Another problem this creates for APRS-IS analysis is it throws the packet counts off on the above pages. A good example is it shows a monthly total of 5 packets for DF1CHB /AM.  He was in direct on the eastern USA I-gates for hours earlier this morning, but also hitting EU gates so NOAM will only get occasional credit for gating him even after dozens of packets gated in. Tonight he is airborne over Serbia and K4KPN-10 is hearing him direct like clockwork on 30 meters:


DF1CHB /AM over Serbia and coming in on 30m robust packet almost as if he’s a local on VHF LOL.

Don’t get me wrong, this is not a complaint towards APRS-IS. It’s just how the system works and how it has to work. It’s just important for APRS operators to understand that APRS-IS doesn’t give you the full RF picture due to the necessary dupe checking going on. This is especially true on HF where the same packet can easily be heard by multiple I-Gates hundreds or thousands of miles apart.

Also noteworthy that some stations run beacons marked “RFONLY” or “NOGATE” paths. A properly configured I-Gate will not gate those beacons into APRS-IS. This is another gotcha if you’re trying to get a full picture of RF level activity via APRS-IS based systems and apps.

Recommendations based upon lessons learned here if you are interested in getting decent coverage analysis via APRS-IS?
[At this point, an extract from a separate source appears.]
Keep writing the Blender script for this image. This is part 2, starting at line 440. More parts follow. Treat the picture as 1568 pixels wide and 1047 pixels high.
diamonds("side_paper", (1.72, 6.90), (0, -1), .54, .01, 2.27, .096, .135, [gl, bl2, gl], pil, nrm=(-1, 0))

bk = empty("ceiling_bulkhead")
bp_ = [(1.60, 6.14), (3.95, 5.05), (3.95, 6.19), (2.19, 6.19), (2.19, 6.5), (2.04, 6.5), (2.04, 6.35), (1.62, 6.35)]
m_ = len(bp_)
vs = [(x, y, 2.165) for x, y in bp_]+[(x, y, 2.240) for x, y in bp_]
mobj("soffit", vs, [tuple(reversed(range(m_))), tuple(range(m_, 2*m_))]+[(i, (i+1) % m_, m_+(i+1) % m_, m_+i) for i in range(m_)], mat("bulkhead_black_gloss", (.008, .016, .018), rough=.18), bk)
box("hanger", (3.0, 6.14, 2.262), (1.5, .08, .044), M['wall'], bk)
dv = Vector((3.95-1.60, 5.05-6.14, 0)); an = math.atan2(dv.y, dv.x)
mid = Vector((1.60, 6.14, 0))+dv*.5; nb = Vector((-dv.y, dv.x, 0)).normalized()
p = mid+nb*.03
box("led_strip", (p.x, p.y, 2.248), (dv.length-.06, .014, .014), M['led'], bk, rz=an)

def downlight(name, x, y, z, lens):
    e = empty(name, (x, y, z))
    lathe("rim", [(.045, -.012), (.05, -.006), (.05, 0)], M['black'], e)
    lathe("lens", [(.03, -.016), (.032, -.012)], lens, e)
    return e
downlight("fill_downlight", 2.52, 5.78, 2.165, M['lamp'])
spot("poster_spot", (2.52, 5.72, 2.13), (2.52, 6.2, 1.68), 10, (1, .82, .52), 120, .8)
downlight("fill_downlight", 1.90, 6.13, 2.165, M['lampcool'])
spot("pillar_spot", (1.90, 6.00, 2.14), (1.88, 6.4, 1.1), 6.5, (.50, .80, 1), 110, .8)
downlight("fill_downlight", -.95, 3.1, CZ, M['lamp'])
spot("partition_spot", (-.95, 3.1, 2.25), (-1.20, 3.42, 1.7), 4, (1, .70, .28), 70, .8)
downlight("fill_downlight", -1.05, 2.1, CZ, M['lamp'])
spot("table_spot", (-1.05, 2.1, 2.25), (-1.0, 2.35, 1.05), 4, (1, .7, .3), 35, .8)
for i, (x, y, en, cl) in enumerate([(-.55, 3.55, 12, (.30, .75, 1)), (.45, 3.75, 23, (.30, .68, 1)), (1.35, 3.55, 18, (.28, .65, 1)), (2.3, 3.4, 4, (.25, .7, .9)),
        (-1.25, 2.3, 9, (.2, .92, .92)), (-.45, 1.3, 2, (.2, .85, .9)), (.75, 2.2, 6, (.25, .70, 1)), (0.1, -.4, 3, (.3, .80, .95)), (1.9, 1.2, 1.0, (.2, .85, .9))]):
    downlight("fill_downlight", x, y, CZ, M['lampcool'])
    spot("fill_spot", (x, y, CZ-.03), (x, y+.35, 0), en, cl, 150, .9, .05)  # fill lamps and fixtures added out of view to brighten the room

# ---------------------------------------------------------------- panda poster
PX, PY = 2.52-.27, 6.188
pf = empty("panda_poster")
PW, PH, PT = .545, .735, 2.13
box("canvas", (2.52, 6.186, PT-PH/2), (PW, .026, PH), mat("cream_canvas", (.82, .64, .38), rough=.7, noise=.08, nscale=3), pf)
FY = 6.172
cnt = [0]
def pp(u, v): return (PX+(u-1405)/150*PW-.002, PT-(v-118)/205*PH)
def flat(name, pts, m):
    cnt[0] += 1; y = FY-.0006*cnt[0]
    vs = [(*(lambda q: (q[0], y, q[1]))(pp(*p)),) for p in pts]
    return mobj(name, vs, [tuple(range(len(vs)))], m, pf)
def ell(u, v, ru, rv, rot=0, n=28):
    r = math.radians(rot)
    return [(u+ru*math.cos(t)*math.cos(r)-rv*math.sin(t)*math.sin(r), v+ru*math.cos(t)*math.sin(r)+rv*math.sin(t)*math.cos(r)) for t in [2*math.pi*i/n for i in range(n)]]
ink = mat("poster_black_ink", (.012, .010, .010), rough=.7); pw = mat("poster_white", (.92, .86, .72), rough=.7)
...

  1. There is normally no need for an APRS station to position beacon on their internet port (APRS-IS) more than once or twice an hour unless it is moving. Serves no useful purpose for fixed stations and it only adds to the cumulative load on the APRS-IS system.
  2.  I-gates should consider beaconing on their internet port at a rate of just under 60 minutes.
  3.  Avoid beaconing via RF and internet ports at the same time.
  4.  If you are not moving, then you don’t need to be pounding the heck out of the RF side either. 2-3 RF beacons an hour from a fixed station is more than enough to keep you on most maps and fresh in APRS-IS for messaging/gating purposes if you are in range of an I-Gate.